En physique, qu'elle soit expérimentale ou théorique, on a bien du mal à imaginer que tant d'avancées aient pu être faites sans machine à calculer, avec la seule aide de la règle à calcul et des tables de logarithmes. Et pourtant les grandes révolutions de la physique, la relativité restreinte et générale, la mécanique quantique, la théorie des champs ont été élaborées et mises en application bien avant l'avènement de l'informatique.

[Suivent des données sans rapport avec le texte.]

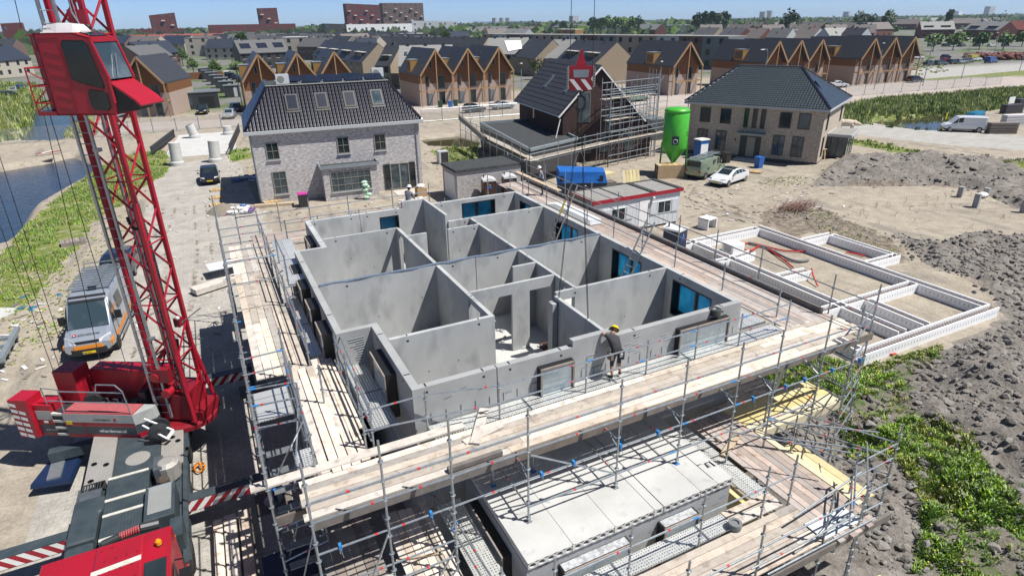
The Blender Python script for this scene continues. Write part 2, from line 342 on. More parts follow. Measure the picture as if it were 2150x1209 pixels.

Le CERN, installa son premier ordinateur en 1958, il s'agissait d'un énorme Ferranti Mercury ayant un temps de cycle (temps nécessaire pour effectuer une instruction élémentaire) de 60 microsecondes et une mémoire de masse d'un peu plus de 130 0 00 mots de 20 bits ; même pas de quoi stocker une unique photo d'un appareil photo numérique bas de gamme ! La programmation d'un tel système était loin d'être aisée et ne pouvait être entreprise que par des spécialistes. Impossible donc pour un physicien standard d'utiliser directement la machine.
L'ordinateur Ferranti Mercury du CERN (copyright CERN)
Cette même année 1958, suite à un concours de circonstances, peut-être favorisé par la concordance de nationalité des deux personnes, le directeur du CERN de l'époque: C.J. Bakker rencontra Wim Klein, un calculateur prodige qui avait exercé dans le milieu du music hall et lui proposa de l'embaucher. Celui-ci accepta et devint une sorte d'ordinateur humain au service de la physique des particules. 
Wim Klein en action (Copyright CERN)
Il travaillait au côté des théoriciens et calculait les expressions mathématiques issues de leurs recherches. Son raisonnement permettait également de mieux programmer les ordinateurs en orientant les méthodes de programmation des informaticiens.  Jusque vers 1965, il fit jeu égal avec les ordinateurs du CERN, certains physiciens préférant souvent le contact humain avec Wim Klein à la complexité froide des machines. Après 1965, l'informatique devenant plus puissante et plus conviviale, son rôle scientifique déclina, mais il était devenu une icône et resta au CERN où il intervenait auprès des jeunes ainsi que lors de démonstrations publiques qui attiraient beaucoup de monde. Il quitta finalement le CERN en 1974 pour retourner vivre aux Pays Bas.

Au summum de son entrainement Wim Klein réussit à extraire de tête la racine 73ème d'un nombre de 500 chiffres, en 2 minutes et 9 secondes. Durant son intense réflexion,  il marmonnait en hollandais ce qui l'aidait à se concentrer.

Wim Klein fut assassiné chez lui en 1986, l'affaire ne fut jamais élucidée.